弦楽器では木目を隠さないために透明度のあるニスを塗るのでパテが見えてしまいます。塗料はどうやって作られたかわからないものです。何百年も前の手法なら効率よく作業できるものではありません。
それ以上に困難なのにお客さんは自動車のように修理代がかかるとは思っていません。

古い楽器ならニスも薄くなっていて補修された部分も100年以上経っていたりします。

クラシックカーならボディを塗りなおしてしまえば良いのですが、弦楽器ではニスを塗りなおしたら取り返しのつかないほど価値が落ちます。
音も見た目もまるで変ってしまいます。


一般の人は傷を直すなんて簡単と思ってたまにサインペンなどで塗ってしまう人がいます。これは最悪です。色合いは全く違い木の中まで色が染み込んで取ることができません。
やればやるほど難しいことが分かってきます。
他の産業と違うのはこれだけで専門の職業として給料がもらえないことです。

弦楽器の製作は修理をしなければどんなものを作っても「これが俺の作風だ!」と豪語していればいいですが、修理となると欠けた部分を復元するのにオリジナルの作者と同じ技量が必要となります。接着面は正確に加工しなくてはいけません。新しく楽器を作るよりも条件が悪いです。
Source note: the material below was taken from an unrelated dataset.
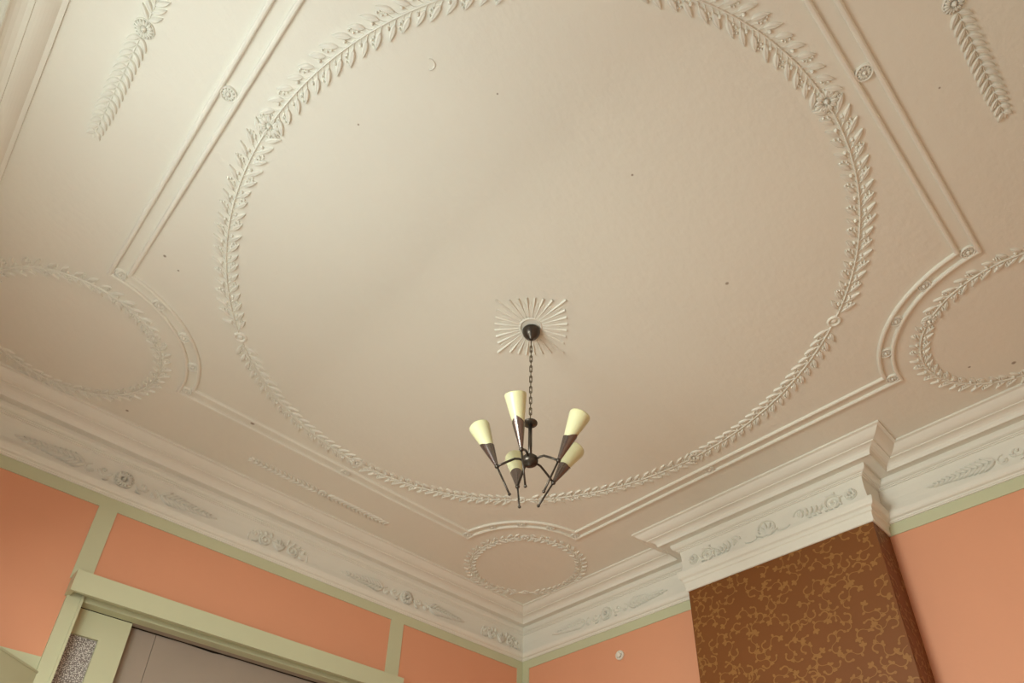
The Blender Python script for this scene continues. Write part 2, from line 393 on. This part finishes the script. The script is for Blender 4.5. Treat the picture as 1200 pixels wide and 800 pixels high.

現実は、楽器製作では腕が不十分なので修理の仕事をしている人が多いです。アンティーク塗装の経験などは修理にも生きてきます。修理の経験もアンティーク塗装には重要です。

いくら気を付けても楽器を新品のようにきれいにすることはできません。しかしそうやって古くなっていくことで「味」になって行きます。でもただほったらかしで汚くなったものとは違います。このようなセンスはアンティーク塗装ではとても重要です。

修理でも傷などがついたことを逆に生かせば簡単な作業で「味」に変えることができます。もちろんお客さんの楽器ならお客さんの希望を聞くことが重要です。修理して売る楽器ではセンスを生かして古い楽器の良さを引きだせば、ワンパターンで傷を新品のように直すよりもずっと面白いものです。

大変だけど面白いものでもあります。
ちょっと難しい内容でしたが職人さんなら「あるある」と共感できる話でしょう。「こんなニスは嫌だ」と言ってビートたけしさんのモノマネをしたら面白いかもしれません。「・・・やけにおかしいなと思ったら、ポリッシュ液とヒロポンの瓶を間違えちゃったりなんかしてね・・・」、やめておきましょう。